The sawmill was a common feature of the nineteeenth-century landscape. Several of these sawmills were in use in the Pembina Valley.
Sawmills operate by turning logs into boards. Early sawmills were simple structures: water-powered and cheaply built, usually with a single reciprocating blade and a hand-operated ratchet carriage to feed logs into the blade.
They were used for cutting local logs for local consumption. Sawing was slow; a day's work might produce 500 boards. Built alongside or in conjunction with a gristmill and near a blacksmith shop, such mills might be the focus of a rising village — though work was seasonal and often part-time.
The windmill is a machine which uses the energy of the wind to produce power, as needed for pumping, grinding grain, or for operating mills. Used extensively for pumping water for livestock on farms, a mill has a wheel of blades set at a common angle and mounted on a horizontal shaft.

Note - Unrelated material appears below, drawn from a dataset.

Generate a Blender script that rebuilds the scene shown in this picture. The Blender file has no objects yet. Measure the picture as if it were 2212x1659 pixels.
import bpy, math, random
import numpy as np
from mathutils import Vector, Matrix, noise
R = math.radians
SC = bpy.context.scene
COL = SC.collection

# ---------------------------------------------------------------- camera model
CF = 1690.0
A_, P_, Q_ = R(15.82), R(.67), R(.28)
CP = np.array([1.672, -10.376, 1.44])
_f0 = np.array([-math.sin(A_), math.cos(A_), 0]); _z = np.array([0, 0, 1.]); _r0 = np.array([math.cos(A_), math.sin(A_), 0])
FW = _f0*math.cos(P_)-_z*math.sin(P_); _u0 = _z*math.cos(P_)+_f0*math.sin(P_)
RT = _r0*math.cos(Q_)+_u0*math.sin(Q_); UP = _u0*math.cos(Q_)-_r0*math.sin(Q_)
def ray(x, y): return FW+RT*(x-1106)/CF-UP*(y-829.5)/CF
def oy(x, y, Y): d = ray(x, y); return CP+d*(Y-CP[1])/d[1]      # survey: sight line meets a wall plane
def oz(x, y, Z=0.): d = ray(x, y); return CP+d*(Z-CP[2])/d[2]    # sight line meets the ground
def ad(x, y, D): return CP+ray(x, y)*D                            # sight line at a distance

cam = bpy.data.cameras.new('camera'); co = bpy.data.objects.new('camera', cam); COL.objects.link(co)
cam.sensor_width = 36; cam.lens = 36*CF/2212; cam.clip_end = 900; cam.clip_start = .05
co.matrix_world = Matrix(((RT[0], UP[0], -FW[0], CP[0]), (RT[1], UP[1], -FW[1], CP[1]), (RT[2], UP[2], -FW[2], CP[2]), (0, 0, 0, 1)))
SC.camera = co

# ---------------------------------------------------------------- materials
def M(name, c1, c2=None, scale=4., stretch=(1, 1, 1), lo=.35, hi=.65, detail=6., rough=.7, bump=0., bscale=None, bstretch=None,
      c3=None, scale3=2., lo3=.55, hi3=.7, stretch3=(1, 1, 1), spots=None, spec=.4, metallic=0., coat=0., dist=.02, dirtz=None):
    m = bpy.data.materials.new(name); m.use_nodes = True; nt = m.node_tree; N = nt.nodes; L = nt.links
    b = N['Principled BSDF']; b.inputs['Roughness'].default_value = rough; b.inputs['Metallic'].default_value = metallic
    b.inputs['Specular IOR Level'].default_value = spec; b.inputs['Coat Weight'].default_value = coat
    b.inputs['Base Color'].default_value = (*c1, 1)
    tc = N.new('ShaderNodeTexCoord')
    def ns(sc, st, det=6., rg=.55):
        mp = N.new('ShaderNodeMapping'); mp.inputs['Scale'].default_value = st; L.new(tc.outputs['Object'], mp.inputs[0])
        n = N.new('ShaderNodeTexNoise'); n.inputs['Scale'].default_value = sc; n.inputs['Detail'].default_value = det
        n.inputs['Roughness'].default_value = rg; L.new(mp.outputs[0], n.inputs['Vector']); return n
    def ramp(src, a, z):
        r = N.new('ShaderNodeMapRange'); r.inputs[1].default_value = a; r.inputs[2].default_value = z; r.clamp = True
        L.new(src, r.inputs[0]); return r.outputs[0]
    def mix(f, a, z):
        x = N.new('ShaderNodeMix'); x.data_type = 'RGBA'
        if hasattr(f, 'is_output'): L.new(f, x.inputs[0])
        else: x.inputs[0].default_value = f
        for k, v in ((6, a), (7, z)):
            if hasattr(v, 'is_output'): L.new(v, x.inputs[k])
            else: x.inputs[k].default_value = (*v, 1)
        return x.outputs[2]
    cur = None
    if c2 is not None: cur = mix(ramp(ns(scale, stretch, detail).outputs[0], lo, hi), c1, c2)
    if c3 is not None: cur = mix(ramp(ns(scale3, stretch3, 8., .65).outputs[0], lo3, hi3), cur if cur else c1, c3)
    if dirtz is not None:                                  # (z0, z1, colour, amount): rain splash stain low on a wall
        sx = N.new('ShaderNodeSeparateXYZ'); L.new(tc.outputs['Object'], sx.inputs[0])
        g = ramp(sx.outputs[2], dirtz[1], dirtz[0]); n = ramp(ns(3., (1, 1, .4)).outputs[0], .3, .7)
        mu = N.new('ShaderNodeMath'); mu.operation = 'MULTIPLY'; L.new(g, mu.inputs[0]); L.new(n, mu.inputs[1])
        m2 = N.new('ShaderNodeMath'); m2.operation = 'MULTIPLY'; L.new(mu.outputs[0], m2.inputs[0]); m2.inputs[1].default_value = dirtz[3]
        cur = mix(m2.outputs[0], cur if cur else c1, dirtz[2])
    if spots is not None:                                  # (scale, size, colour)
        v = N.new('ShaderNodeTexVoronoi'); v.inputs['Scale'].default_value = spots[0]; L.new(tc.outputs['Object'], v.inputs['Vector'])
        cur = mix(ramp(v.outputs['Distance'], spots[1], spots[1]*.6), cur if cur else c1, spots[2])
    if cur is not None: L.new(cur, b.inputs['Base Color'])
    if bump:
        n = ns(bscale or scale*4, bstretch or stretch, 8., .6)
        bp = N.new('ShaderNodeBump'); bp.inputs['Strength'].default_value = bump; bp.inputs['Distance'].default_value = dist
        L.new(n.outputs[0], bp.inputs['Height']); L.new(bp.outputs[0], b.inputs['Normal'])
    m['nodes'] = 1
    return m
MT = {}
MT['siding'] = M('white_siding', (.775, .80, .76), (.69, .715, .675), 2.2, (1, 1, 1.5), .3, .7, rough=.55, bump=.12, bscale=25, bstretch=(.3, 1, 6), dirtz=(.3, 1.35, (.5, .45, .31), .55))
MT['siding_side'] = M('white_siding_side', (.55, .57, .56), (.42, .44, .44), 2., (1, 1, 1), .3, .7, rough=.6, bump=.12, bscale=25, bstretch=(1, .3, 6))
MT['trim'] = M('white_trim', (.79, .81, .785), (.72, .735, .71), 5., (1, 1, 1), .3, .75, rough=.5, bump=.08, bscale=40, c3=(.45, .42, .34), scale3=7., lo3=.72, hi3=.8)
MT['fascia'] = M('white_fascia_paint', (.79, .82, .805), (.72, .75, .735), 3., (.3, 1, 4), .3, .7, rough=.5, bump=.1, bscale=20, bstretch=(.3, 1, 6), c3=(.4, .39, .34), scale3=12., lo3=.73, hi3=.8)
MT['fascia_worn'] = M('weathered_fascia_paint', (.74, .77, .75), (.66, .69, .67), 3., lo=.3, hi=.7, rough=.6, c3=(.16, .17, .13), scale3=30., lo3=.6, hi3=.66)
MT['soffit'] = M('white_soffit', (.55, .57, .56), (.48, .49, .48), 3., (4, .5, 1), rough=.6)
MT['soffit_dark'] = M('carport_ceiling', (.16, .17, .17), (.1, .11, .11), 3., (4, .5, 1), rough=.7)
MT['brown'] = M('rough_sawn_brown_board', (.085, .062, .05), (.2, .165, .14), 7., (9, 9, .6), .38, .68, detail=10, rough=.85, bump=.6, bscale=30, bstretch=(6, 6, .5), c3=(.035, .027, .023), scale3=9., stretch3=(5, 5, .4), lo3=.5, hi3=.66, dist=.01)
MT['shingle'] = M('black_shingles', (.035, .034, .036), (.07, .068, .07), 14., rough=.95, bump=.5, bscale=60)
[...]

The wheel is held with its face toward the wind by a vane or rudder. The wind strikes the blades of the windmill at an angle and forces the wheel to revolve. The mill gets the full force of the wind by being mounted on a tower 20 or more feet high, above surrounding obstructions. Power cannot be obtained by means of a windmill unless there is a reasonable movement of air. On many farms, an automatic mechanism was placed in a water tank, which served to stop the mill when the tank was pumped full of water.
Wind energy is one of the oldest forms of energy used to supplement human muscle, with the advantage being no fuel cost and the disadvantage being unpredictable wind conditions.